How to Track Your Spending

So you’ve set up the right accounts, but you still haven’t established the habits you need to track spending successfully. We have five tips that will help you make this important financial tool part of your everyday life.

  1. Create a Ledger: Once you have a monthly spending budget, you can use a ledger to track what you spend effectively. You can start with old-fashioned paper and pencil, make a chart with three columns, or use one of the popular money tracking apps on your smartphone. You’ll record the budget category, the assigned amount, and what you actually spent. 
  2. Track your Daily Spending: If you were tracking your weight, you’d record each thing you ate, whether that was a green salad or a hot fudge sundae. Similarly, you’ll note everything you spend, whether it’s a car insurance payment or plane tickets to Cancun. Subtract the amount you spend from your total budget in that category (rent, utilities, food, insurance, gas, fun money, etc.).
  3. Craft a Budget: If you haven’t yet set up a budget, now is the time to do so. Armed with your ledger information about where you spend your money, you should be able to earmark how much of your income goes to each category. Any money that remains should be assigned to your savings rather than be spent on unneeded items or activities.
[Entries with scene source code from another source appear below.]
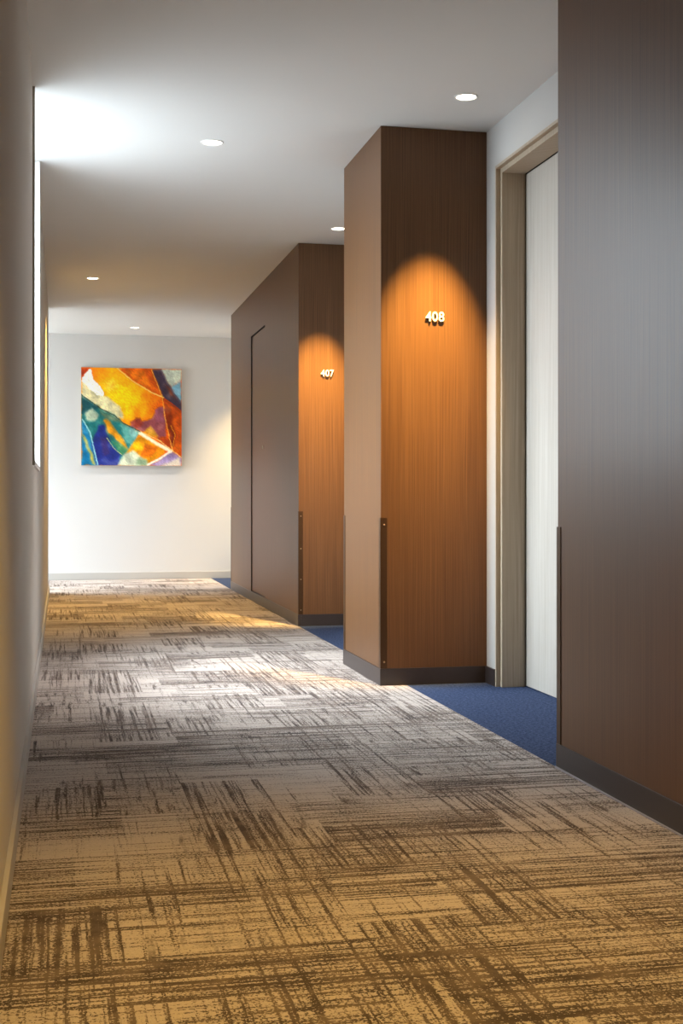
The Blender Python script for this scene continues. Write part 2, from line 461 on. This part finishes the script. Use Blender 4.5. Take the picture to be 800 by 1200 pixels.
# ------------------------------------------------------------------ door beside the 408 pier
d = struct(empty('door_1', (AX, (DY0 + DY1) / 2, 0)))
e = 0.012                         # thin outer edge, then a 15 mm step, then the lining
X1, X2 = AX + 0.015, AX + 0.117
o = boxes('architrave', M['frame'], d, [(AX - 0.004, AX + 0.14, DY1, DY1 + e, 0, DZ + e), (AX - 0.004, AX + 0.14, DY0 - e, DY0, 0, DZ + e),
                                         (AX - 0.004, AX + 0.14, DY0, DY1, DZ, DZ + e)])
q = 0.022
boxes('jamb', M['frame'], d, [(X1, X2, DY1 - q, DY1 - 0.0004, 0, DZ)], 0.0008)
boxes('jamb', M['frame'], d, [(X1, X2, DY0 + 0.0004, DY0 + q, 0, DZ)], 0.0008)
boxes('head', M['frame'], d, [(X1, X2, DY0 + q, DY1 - q, DZ - q, DZ - 0.0004)], 0.0008)
boxes('door_stop', M['dark'], d, [(X2 + 0.012, AX + 0.20, DY1 - 0.04, DY1, 0, DZ), (X2 + 0.012, AX + 0.20, DY0, DY0 + 0.04, 0, DZ),
                                   (X2 + 0.012, AX + 0.20, DY0 + 0.04, DY1 - 0.04, DZ - 0.04, DZ)])
box('door_leaf', M['door'], d, X2 + 0.002, X2 + 0.046, DY0 + 0.043, DY1 - q - 0.007, 0.005, DZ - q - 0.004, 0.0015)

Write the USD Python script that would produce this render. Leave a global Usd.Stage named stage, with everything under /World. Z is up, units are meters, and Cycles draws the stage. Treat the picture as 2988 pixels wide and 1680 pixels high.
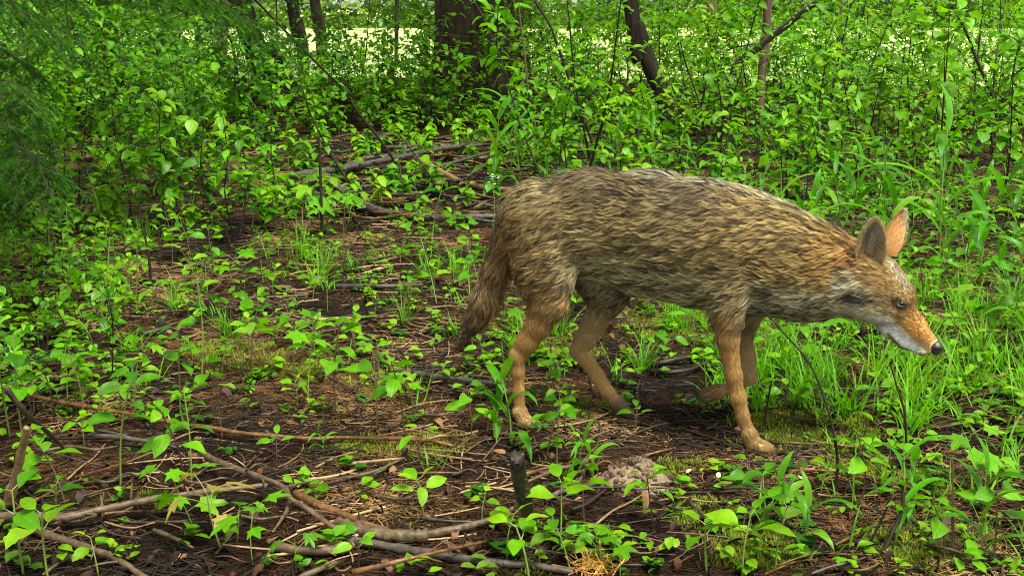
import math
import numpy as np
import trimesh
import meshkit
import usdkit
from scipy.spatial import cKDTree
from pxr import Usd, UsdGeom, UsdLux, UsdShade, Gf, Sdf, Vt

stage = Usd.Stage.CreateInMemory()
UsdGeom.SetStageUpAxis(stage, UsdGeom.Tokens.z)
UsdGeom.SetStageMetersPerUnit(stage, 1.0)
UsdGeom.Xform.Define(stage, '/World')

# ------------------------------------------------------------------ camera, sky, sun, exposure
CAM_H = 0.98
PITCH = math.atan(820 / 3606.9)
HALF = math.tan(math.radians(22.5))
cam = UsdGeom.Camera.Define(stage, '/World/camera')
cam.AddTranslateOp().Set(Gf.Vec3d(0, 0, CAM_H))
cam.AddRotateXOp().Set(90 - math.degrees(PITCH))
cam.CreateHorizontalApertureAttr(36.0)
cam.CreateVerticalApertureAttr(36.0 * 575 / 1024)
cam.CreateFocalLengthAttr(18.0 / HALF)
cam.CreateClippingRangeAttr(Gf.Vec2f(0.05, 2000))
cam.CreateExposureAttr(2.9)

SUN_EL, SUN_ROT = math.radians(64), math.radians(145)
sky = UsdLux.DomeLight.Define(stage, '/World/sky')
sky_mat = usdkit.material(stage, '/World/Looks/overcast_sky', {
    'sky': ('sky_texture', {'sky_type': 'single_scattering', 'sun_disc': False, 'sun_elevation': SUN_EL, 'sun_rotation': SUN_ROT, 'air_density': 1.0, 'aerosol_density': 2.0}),
    'bw': ('rgb_to_bw', {}),
    'tint': ('mix_color', {'blend_type': 'multiply', 'fac': 1.0, 'b': (1.0, 0.995, 0.86), 'use_clamp': False}),
    'co': ('texture_coordinate', {}),
    'n': ('noise_texture', {'scale': 2.2, 'detail': 5.0, 'roughness': 0.55}),
    'r': ('map_range', {'from_min': 0.3, 'from_max': 0.75, 'to_min': 0.78, 'to_max': 1.0}),
    'mixc': ('mix_color', {'blend_type': 'mix', 'use_clamp': False}),
    'bg': ('background_shader', {'strength': 0.060}),
}, [('sky.color', 'bw.color'), ('bw.val', 'tint.a'), ('co.generated', 'n.vector'), ('n.fac', 'r.value'), ('r.result', 'mixc.fac'),
    ('sky.color', 'mixc.a'), ('tint.result', 'mixc.b'), ('mixc.result', 'bg.color')], surface='bg.background')
UsdShade.MaterialBindingAPI.Apply(sky.GetPrim()).Bind(sky_mat)
sky.GetPrim().SetCustomDataByKey('kind', 'structure')
sun = UsdLux.DistantLight.Define(stage, '/World/sun')
sun.CreateIntensityAttr(0.4)
sun.CreateAngleAttr(20.0)
sun.CreateNormalizeAttr(True) if hasattr(sun, 'CreateNormalizeAttr') else None
UsdLux.LightAPI(sun.GetPrim()).CreateNormalizeAttr(True)
sun.CreateColorAttr(Gf.Vec3f(1.0, 0.98, 0.86))
sun.AddRotateXYZOp().Set(Gf.Vec3f(90 - math.degrees(SUN_EL), 0, 180 - math.degrees(SUN_ROT)))

# ------------------------------------------------------------------ helpers
F = 3606.9                                   # focal length in pixels of the 2988 px wide photograph
FWD = np.array([0, math.cos(PITCH), -math.sin(PITCH)])
UPV = np.array([0, math.sin(PITCH), math.cos(PITCH)])
EYE = np.array([0, 0, CAM_H])


def ray(px, py):
    d = FWD + np.array([1.0, 0, 0]) * ((px - 1494) / F) + UPV * ((840 - py) / F)
    return d


def at(px, py, y):
    """The world point seen at a photo pixel, y metres in front of the camera."""
    d = ray(px, py)
    return EYE + d * (y / d[1])


def bumps(x, y):
    """Height of the forest floor."""
    x, y = np.asarray(x, float), np.asarray(y, float)
    r = np.hypot(x, y)
    p = np.stack([x, y, 0 * x], -1)
    k = np.clip((16 - r) / 8, 0, 1)
    h = (meshkit.fbm(p * 1.3 + 7.1, 3, 3) - 0.5) * 0.05 + (meshkit.fbm(p * 7.0 + 1.7, 3, 5) - 0.5) * 0.012
    return h * k


def ground_at(px, py, lift=0.0):
    """The point of the forest floor seen at a photo pixel."""
    d = ray(px, py)
    z = 0.0
    for _ in range(6):
        p = EYE + d * ((z + lift - CAM_H) / d[2])
        z = float(bumps(p[0], p[1]))
    return np.array([p[0], p[1], z + lift])


def pixel(p):
    q = np.asarray(p, float) - EYE
    z = q @ FWD
    return np.stack([1494 + F * q[..., 0] / z, 840 - F * (q @ UPV) / z], -1)


class MB:
    """Collects triangles with uv for one mesh."""

    def __init__(self):
        self.v, self.f, self.uv, self.n = [], [], [], 0

    def add(self, v, f, uv=None):
        v, f = np.asarray(v, float), np.asarray(f, int)
        if f.shape[1] == 4:
            f = np.vstack([f[:, [0, 1, 2]], f[:, [0, 2, 3]]])
        self.v.append(v)
        self.f.append(f + self.n)
        self.uv.append(np.zeros((len(v), 2)) if uv is None else np.asarray(uv, float))
        self.n += len(v)
        return self

    def merge(self, o, m=None):
        for v, f, uv, n in zip(o.v, o.f, o.uv, np.cumsum([0] + [len(x) for x in o.v])):
            self.add(v if m is None else v @ m[:3, :3].T + m[:3, 3], f - n, uv)
        return self

    def arrays(self):
        return np.vstack(self.v), np.vstack(self.f), np.vstack(self.uv)


USED = {}


def numbered(path):
    n = USED.get(path, -1) + 1
    USED[path] = n
    return path if n == 0 else f'{path}_{n:03d}'


def obj(name, mesh, mat, parent='/World', smooth=False, color=None, **data):
    """One Mesh prim under parent."""
    path = numbered(f'{parent}/{name}')
    uv = None
    if isinstance(mesh, MB):
        v, f, uv = mesh.arrays()
        mesh = (v, f)
        if smooth not in (False, True):
            smooth = True
    m = usdkit.mesh(stage, path, mesh, mat, smooth=smooth, uv=uv)
    if color is not None:
        UsdGeom.PrimvarsAPI(m).CreatePrimvar('tone', Sdf.ValueTypeNames.Color3fArray, 'vertex').Set(Vt.Vec3fArray.FromNumpy(np.asarray(color, np.float32)))
    tag(m.GetPrim(), **data)
    return path


def tag(prim, **data):
    for k, v in data.items():
        if v:
            prim.SetCustomDataByKey({'cat': 'category'}.get(k, k), v)


def thing(name, loc=None, rotz=0.0, scale=None, tilt=None, parent='/World', **data):
    path = numbered(f'{parent}/{name}')
    x = UsdGeom.Xform.Define(stage, path)
    place(x, loc, rotz, scale, tilt)
    tag(x.GetPrim(), **data)
    return path


def place(x, loc, rotz, scale, tilt):
    if loc is not None:
        x.AddTranslateOp().Set(Gf.Vec3d(*map(float, loc)))
    if tilt is not None:
        x.AddRotateXYZOp().Set(Gf.Vec3f(float(tilt[0]), float(tilt[1]), float(rotz)))
    elif rotz:
        x.AddRotateZOp().Set(float(rotz))
    if scale is not None:
        x.AddScaleOp().Set(Gf.Vec3f(*([float(scale)] * 3 if np.ndim(scale) == 0 else map(float, scale))))


def copy_of(kind, name, loc, rotz=0.0, scale=None, tilt=None, **data):
    """An instance of one of the kinds below /World/Kinds."""
    path = numbered(f'/World/{name}')
    x = UsdGeom.Xform.Define(stage, path)
    x.GetPrim().GetReferences().AddInternalReference(kind)
    x.GetPrim().SetInstanceable(True)
    place(x, loc, rotz, scale, tilt)
    tag(x.GetPrim(), **data)
    return path


stage.CreateClassPrim('/World/Kinds')


def kind_root(name):
    path = numbered(f'/World/Kinds/{name}')
    UsdGeom.Xform.Define(stage, path)
    return path


def scatter(path, protos, pos, idx, yaw, scale, tilt=None, **data):
    """A PointInstancer. protos: list of (name, mesh, material)."""
    pi = UsdGeom.PointInstancer.Define(stage, path)
    rel = pi.CreatePrototypesRel()
    for n, mesh, mat in protos:
        rel.AddTarget(obj(n, mesh, mat, f'{path}', smooth=True))
    yaw = np.asarray(yaw, float)
    n = len(yaw)
    q = np.stack([np.cos(yaw / 2), 0 * yaw, 0 * yaw, np.sin(yaw / 2)], -1)
    if tilt is not None:
        a, b = tilt[:, 0] / 2, tilt[:, 1] / 2
        qx = np.stack([np.cos(a), np.sin(a), 0 * a, 0 * a], -1)
        qy = np.stack([np.cos(b), 0 * b, np.sin(b), 0 * b], -1)
        q = qmul(qmul(q, qy), qx)
    pi.CreatePositionsAttr(Vt.Vec3fArray.FromNumpy(np.asarray(pos, np.float32)))
    pi.CreateProtoIndicesAttr(Vt.IntArray.FromNumpy(np.asarray(idx, np.int32)))
    pi.CreateOrientationsAttr(Vt.QuathArray([Gf.Quath(float(a), float(b), float(c), float(d)) for a, b, c, d in q]))
    s = np.asarray(scale, np.float32)
    pi.CreateScalesAttr(Vt.Vec3fArray.FromNumpy(np.repeat(s[:, None], 3, 1) if s.ndim == 1 else s))
    tag(pi.GetPrim(), **data)
    return pi


def qmul(a, b):
    w1, x1, y1, z1 = a.T
    w2, x2, y2, z2 = b.T
    return np.stack([w1*w2-x1*x2-y1*y2-z1*z2, w1*x2+x1*w2+y1*z2-z1*y2, w1*y2-x1*z2+y1*w2+z1*x2, w1*z2+x1*y2-y1*x2+z1*w2], -1)


def unit(a):
    a = np.asarray(a, float)
    return a / np.maximum(np.linalg.norm(a, axis=-1, keepdims=True), 1e-12)


def smooth_line(pts, n):
    """Catmull-Rom through pts (k x m) resampled to n points."""
    p = np.asarray(pts, float)
    if len(p) == 2:
        t = np.linspace(0, 1, n)[:, None]
        return p[0] * (1 - t) + p[1] * t
    q = np.vstack([2 * p[0] - p[1], p, 2 * p[-1] - p[-2]])
    seg = np.linspace(0, len(p) - 1 - 1e-9, n)
    i, t = seg.astype(int), (seg % 1)[:, None]
    a, b, c, d = q[i], q[i + 1], q[i + 2], q[i + 3]
    return 0.5 * (2 * b + (c - a) * t + (2 * a - 5 * b + 4 * c - d) * t ** 2 + (3 * b - 3 * c + d - a) * t ** 3)


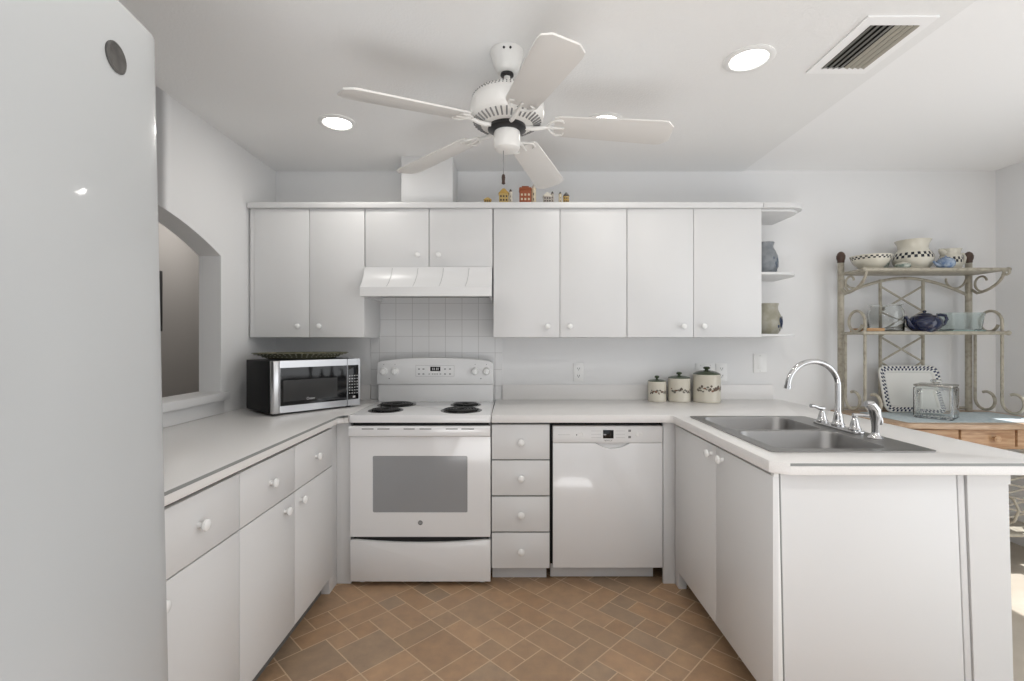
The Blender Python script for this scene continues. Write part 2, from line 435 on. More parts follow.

  4. Stick to your Spending Limits: Here’s where discipline comes in. By writing down your expenses and knowing how much you can save if you do, it can be easier to work within the confines of your budget. If you’re out of money, you must stop spending; for example, your “fun money” is gone for the month, so you have to do without lattes for the last week. If you find yourself consistently coming up short in a particular category, it makes sense to revisit your budget and increase some areas.
  5. Save for your Kids’ Futures: Remember that some small sacrifices now can make a big difference later, when your children can achieve their dreams for education and early adulthood with a reduced financial burden. Reduced financial stress can improve their mental and physical health and help you maintain a strong relationship as they enter their 20s.